Jimi and I actually rehearsed a bit via Skype the other day. Loved that! I think Doug Easley first planted the seed of getting Jimi to record guitar parts for this album in London. Doug is always worth listening to.

Paraphrasing Jim Dickinson, I'll say this about Jimi Inc.: "He's not gone, he's just In London."

Vintage Heck at the Antenna Club with John McClure on bass, Jimi Inc on guitar and Brenda Brewer on drums
  • Vintage Heck at the Antenna Club with John McClure on bass, Jimi Inc on guitar and Brenda Brewer on drums

James Enck: I don't know if anyone listening to Linda's music would necessarily associate it with "Memphis music" if they didn't know about the connection, because it doesn't have any of the immediately recognizable hallmarks of genre or "Americana" music which people might be tempted to label "The Memphis Sound." For me "Memphis music" is really an approach, an attitude, a state of mind, an openness to musical possibilities. You probably have to live here to experience and absorb it, but once you do, it is with you, and can be invoked wherever you happen to be.

I think what makes this work, and what makes it Memphis, is the bond between the individuals involved, our shared musical experiences/influences (as well as the complementary things we each bring), and a lot of serendipity.

I think the latter may really be the critical element, because if you are aware of it and open to the possibilities it enables, a lot of good things can start to flow from it.

As an illustration, I had been living in London for 15 years without really knowing any other musicians or ever playing, apart from occasionally by myself, just for my own pleasure. Then, I suddenly started discovering that some of the "ordinary dads" dropping off their kids at the school gate were musicians, and one of them, Paul Betts, invited me to see his band play.

This got me thinking about playing music again, and I also knew that Paul had a small recording studio in his basement next door to an Indian takeaway, so when the idea first came up to add guitar on four of the tracks on Linda's project, I immediately knew where to turn. As we were working, I sensed that what I was playing, how I was organizing the parts, and the way I approached the recording process was all pretty alien to him. I guess that's also a validation of the "Memphis-ness" of it all, because in my mind I was contributing to a Memphis project being recorded at Easley, so it all felt completely familiar, and the sound we got was exactly what I had pictured in my head when I went in. He was flexible enough to just let it flow.

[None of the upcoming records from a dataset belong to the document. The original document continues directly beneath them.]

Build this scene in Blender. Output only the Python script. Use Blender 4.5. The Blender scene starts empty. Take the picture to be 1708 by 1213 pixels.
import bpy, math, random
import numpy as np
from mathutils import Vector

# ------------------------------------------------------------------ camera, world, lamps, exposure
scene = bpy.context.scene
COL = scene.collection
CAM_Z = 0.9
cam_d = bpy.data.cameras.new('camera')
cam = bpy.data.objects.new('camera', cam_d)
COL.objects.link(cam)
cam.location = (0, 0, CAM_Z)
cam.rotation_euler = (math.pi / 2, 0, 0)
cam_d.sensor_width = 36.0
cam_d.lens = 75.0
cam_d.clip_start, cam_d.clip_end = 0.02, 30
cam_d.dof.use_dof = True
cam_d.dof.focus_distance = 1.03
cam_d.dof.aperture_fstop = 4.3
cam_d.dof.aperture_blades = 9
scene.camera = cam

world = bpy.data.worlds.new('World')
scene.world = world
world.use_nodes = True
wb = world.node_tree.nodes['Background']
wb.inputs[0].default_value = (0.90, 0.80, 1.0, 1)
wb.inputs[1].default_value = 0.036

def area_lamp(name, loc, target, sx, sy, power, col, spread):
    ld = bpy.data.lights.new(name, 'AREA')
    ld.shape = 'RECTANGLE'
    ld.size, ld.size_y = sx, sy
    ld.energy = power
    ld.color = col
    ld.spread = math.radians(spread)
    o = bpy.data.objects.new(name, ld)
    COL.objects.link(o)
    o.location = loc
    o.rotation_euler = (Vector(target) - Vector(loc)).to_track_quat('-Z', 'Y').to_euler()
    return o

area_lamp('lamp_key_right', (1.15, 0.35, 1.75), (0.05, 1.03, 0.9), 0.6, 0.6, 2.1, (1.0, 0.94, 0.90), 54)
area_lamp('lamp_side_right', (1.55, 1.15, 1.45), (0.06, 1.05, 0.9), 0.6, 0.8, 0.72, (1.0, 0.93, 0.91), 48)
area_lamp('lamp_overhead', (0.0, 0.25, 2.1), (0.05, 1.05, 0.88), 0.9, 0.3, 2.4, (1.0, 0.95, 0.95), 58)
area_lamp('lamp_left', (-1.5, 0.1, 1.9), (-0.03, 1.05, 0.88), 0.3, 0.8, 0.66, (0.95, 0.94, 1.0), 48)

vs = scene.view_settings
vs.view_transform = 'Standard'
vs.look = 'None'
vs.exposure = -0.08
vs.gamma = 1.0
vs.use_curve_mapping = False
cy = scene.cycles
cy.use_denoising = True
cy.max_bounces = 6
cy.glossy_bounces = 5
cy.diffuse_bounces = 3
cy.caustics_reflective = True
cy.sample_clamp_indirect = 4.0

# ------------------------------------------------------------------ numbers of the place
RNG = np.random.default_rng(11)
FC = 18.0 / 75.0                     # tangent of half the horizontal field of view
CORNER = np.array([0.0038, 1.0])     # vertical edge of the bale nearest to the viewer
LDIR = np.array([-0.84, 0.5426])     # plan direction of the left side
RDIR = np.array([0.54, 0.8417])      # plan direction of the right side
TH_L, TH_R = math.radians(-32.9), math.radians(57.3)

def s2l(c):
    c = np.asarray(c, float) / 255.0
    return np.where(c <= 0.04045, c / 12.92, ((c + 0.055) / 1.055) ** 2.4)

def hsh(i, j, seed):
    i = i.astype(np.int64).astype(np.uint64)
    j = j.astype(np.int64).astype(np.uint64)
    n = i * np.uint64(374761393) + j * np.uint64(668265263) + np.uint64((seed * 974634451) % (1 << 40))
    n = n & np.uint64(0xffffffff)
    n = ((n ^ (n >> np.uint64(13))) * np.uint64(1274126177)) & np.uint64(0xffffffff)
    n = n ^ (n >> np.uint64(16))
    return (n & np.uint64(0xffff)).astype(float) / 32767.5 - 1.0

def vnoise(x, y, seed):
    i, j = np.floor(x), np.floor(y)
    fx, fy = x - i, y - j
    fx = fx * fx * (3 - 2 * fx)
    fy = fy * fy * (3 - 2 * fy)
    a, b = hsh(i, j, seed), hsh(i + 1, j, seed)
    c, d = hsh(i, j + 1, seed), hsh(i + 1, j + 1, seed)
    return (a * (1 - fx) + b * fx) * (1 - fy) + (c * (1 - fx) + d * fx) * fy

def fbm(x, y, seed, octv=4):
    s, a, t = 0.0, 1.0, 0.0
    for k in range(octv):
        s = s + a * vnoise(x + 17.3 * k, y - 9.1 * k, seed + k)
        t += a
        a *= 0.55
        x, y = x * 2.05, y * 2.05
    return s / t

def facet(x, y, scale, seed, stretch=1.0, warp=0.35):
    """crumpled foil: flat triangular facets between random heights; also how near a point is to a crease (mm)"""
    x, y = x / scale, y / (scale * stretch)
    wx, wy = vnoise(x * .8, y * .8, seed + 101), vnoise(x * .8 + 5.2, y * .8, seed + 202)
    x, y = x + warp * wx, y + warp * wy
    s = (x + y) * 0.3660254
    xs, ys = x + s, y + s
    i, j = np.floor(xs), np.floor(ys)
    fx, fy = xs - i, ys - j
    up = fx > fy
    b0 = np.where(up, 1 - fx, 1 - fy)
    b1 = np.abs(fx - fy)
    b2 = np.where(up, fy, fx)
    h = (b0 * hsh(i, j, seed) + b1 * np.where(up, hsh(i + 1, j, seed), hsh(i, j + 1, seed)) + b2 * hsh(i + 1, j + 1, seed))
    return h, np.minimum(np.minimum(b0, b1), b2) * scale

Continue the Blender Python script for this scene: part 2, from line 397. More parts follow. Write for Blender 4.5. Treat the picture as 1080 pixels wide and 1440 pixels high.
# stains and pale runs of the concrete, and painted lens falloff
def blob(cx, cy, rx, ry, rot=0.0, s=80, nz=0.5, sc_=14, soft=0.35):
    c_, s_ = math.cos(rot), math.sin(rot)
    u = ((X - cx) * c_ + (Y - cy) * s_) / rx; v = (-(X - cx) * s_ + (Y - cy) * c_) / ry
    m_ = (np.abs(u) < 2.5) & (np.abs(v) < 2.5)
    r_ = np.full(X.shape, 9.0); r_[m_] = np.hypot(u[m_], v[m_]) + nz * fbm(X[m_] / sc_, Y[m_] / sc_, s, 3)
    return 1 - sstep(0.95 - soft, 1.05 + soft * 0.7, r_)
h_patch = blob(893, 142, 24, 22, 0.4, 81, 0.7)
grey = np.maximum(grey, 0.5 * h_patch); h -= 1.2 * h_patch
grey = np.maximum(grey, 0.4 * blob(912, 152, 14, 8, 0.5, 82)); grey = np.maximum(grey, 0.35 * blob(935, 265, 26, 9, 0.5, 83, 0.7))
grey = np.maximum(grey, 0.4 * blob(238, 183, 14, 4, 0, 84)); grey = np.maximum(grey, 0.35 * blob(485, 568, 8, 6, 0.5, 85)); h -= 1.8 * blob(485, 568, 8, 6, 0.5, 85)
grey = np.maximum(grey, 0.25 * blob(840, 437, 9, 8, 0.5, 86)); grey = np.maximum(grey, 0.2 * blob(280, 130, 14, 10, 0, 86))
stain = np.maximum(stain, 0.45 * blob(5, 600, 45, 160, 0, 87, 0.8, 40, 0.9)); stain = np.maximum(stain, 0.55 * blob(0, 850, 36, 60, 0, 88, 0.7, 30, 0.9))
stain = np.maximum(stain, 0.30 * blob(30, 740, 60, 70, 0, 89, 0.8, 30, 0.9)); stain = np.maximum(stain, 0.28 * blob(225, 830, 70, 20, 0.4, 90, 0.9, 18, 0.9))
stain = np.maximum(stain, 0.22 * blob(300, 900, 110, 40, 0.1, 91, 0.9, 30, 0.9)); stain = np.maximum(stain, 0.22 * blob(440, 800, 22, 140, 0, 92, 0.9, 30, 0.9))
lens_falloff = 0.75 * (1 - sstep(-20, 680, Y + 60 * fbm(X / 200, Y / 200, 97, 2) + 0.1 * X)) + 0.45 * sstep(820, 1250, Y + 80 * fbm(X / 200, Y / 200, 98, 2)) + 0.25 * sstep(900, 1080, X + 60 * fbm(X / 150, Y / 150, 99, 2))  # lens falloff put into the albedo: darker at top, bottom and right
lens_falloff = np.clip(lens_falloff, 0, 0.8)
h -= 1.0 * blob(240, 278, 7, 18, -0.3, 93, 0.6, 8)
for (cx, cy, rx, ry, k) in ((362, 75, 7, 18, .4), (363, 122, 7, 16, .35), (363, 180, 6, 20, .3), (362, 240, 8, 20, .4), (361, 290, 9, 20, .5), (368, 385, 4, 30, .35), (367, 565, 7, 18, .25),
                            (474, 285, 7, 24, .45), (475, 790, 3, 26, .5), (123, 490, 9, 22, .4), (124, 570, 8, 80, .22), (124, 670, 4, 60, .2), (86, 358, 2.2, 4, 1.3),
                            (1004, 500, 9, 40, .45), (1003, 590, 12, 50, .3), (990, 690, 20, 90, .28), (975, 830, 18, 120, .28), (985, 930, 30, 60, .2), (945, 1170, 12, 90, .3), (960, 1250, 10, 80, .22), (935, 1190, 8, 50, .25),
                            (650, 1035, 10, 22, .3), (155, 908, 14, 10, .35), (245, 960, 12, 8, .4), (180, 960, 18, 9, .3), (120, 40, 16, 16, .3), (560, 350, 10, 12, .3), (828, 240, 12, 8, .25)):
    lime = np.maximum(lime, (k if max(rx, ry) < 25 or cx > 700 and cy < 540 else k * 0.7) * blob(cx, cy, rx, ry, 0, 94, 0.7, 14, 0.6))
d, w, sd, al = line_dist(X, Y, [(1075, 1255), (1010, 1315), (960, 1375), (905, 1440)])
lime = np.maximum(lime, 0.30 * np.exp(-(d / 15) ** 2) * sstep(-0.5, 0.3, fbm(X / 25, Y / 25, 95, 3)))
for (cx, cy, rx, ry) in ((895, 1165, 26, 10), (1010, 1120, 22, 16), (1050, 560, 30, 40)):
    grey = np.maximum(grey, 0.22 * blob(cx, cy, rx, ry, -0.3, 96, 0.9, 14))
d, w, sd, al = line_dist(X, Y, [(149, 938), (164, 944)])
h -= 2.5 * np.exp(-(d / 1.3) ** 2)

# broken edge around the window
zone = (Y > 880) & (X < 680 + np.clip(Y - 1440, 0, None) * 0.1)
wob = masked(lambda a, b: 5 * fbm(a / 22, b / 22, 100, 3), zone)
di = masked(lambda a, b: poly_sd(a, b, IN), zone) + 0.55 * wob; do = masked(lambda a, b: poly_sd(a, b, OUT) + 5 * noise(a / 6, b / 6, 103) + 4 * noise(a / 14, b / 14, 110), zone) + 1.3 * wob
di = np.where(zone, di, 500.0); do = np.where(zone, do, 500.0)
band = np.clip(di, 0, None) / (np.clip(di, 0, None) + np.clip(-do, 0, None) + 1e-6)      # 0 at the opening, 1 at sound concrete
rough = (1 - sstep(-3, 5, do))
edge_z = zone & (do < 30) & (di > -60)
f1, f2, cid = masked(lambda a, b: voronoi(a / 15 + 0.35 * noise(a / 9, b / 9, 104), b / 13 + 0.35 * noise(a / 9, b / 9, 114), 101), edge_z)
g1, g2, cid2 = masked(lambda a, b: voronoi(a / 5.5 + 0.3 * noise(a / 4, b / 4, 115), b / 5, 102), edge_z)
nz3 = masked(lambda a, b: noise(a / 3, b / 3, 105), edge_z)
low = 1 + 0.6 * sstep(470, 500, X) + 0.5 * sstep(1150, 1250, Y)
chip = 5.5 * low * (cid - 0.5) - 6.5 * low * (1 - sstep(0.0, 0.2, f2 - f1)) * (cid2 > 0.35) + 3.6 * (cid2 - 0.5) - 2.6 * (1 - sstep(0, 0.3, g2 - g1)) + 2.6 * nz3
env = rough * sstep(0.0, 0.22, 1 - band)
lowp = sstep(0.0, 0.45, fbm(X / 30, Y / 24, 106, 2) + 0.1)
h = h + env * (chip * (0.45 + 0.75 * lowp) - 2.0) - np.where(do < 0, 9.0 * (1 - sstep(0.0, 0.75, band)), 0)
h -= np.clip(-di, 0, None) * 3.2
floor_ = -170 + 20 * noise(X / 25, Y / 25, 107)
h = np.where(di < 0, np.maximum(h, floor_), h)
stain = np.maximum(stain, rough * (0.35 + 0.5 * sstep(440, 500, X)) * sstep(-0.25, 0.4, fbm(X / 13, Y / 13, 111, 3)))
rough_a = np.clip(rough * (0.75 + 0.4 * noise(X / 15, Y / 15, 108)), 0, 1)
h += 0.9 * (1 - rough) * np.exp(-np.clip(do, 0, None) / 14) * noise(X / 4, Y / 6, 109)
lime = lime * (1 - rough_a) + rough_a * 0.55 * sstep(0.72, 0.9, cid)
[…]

Another nice stroke of serendipity was an invitation I got to attend a professional conference in Louisiana this time last year. I ended up not being able to go because of the Icelandic volcanic eruption, but I had already booked a side trip to Memphis anyway. The flight restrictions eventually lifted, and I was able to make the Memphis trip in the end. This coincided with some followup sessions Linda had booked with Doug, and my being here enabled us to add a bunch of vocal harmonies/backing tracks together, which I think enriched the sound of the songs. Technology hugely enables a lot of collaboration in music over distance, but sometimes there is no replacement for sitting in the same room, sharing ideas and singing together.

As to technology, there's no doubt that the net and collaboration tools are completely revolutionizing how, where and with whom musicians can work. When we cut the guitar parts in London, I was gearing up to use an FTP site, Soundcloud, or similar tools to share the tracks with the Mother Ship in Memphis, but in the end, because I was able to physically get here, I just brought everything on a USB stick. If we ever get truly fast, low-latency symmetrical connections (fiber) and telepresence applications reaching the mass market, then you potentially have a scenario where musicians can easily collaborate, even perform live, from multiple remote locations, which could be very interesting. Technology makes the previously unthinkable commonplace when it comes to producing the music, but the music itself, if it's good, is entirely a product of the human sphere. Which is where the Memphis thing comes in. Either you've got the human element, or you don't. And here, at least for now, it still seems to drip from the trees.

Note: Enck's a telecom analyst, investor, and tech journalist... in case that wasn't obvious.